In San Francisco a campaign group seeking to limit the marketing of McDonald’s ‘Happy Meals’, complete with toys as inducements, have been denounced as “Food Nazis”. ‘Happy Meals’ are common in Wales. They each contain 600 calories, which is more than half of what a child aged between 2 and 5 needs on a daily basis. According to Mark Winne, McDonalds is spending $1billion a year in the US to market ‘Happy Meals’. And we wonder why the obesity levels amongst children are rising so steeply.
The greatest strength the groups campaigning for locally sourced and sustainable food is their roots in the civic structures of the areas they represent. For instance, the emerging new Food Council for Cardiff has not been initiated by the City Council. Although it is developing strong connections with the council and the local NHS public health team, it has sprung out of Cardiff University’s Department for City and Regional Planning and groups such as the Riverside Community Market.

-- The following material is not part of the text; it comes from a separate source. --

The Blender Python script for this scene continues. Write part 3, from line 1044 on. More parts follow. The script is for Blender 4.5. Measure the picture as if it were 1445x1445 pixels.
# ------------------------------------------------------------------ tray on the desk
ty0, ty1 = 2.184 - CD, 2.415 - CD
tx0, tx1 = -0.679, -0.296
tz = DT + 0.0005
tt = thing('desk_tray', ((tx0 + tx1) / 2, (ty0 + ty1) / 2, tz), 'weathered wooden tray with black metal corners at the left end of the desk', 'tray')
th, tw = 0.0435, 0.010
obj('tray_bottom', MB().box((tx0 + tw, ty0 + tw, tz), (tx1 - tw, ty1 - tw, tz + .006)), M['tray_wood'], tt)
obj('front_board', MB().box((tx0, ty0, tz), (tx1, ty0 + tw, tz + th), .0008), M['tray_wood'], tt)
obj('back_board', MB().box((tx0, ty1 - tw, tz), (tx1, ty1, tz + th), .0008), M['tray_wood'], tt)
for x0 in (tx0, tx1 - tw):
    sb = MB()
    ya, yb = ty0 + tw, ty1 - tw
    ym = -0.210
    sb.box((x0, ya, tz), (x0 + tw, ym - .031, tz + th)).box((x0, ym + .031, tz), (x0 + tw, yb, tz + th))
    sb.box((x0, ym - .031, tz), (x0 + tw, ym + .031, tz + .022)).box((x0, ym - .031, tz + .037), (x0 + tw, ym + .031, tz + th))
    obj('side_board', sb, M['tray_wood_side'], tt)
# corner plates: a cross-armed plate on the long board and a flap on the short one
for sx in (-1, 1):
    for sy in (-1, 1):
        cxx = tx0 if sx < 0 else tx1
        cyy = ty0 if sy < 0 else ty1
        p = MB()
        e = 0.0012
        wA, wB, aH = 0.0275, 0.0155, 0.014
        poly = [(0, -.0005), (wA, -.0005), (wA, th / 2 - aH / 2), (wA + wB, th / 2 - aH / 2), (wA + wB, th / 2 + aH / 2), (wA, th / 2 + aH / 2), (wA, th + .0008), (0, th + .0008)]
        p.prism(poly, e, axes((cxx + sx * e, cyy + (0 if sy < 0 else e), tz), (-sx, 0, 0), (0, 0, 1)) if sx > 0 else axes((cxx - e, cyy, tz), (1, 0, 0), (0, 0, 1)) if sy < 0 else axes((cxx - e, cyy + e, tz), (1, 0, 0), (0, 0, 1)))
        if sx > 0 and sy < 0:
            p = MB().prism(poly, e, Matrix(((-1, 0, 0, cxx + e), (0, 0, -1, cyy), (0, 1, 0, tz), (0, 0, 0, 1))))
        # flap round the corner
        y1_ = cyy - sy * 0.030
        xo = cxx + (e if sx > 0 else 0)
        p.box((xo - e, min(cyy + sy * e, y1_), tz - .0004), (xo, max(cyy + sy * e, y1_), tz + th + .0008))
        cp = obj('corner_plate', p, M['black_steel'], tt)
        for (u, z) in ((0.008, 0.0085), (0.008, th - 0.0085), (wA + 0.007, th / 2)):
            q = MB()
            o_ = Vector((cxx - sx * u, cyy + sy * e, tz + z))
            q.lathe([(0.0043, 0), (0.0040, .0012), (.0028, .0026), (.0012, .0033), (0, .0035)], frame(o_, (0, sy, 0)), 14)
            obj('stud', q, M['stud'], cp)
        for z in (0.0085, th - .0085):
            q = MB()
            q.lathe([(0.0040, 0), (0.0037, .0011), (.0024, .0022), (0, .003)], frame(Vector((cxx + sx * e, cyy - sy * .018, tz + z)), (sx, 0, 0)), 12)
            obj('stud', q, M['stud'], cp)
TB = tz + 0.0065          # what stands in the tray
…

In his talk at Cardiff University this week Mark Winne quoted the Nobel laureate economist Amartya Sen as saying, “No famine has ever taken place in the history of the world in a functioning democracy.” As Winne reflected, “For a long time I had assumed these words only applied to the developing countries. It hadn’t occurred to me that they might be relevant to domestic US food security and health policy as well.” If it’s relevant in the USA, it’s certainly relevant in Wales.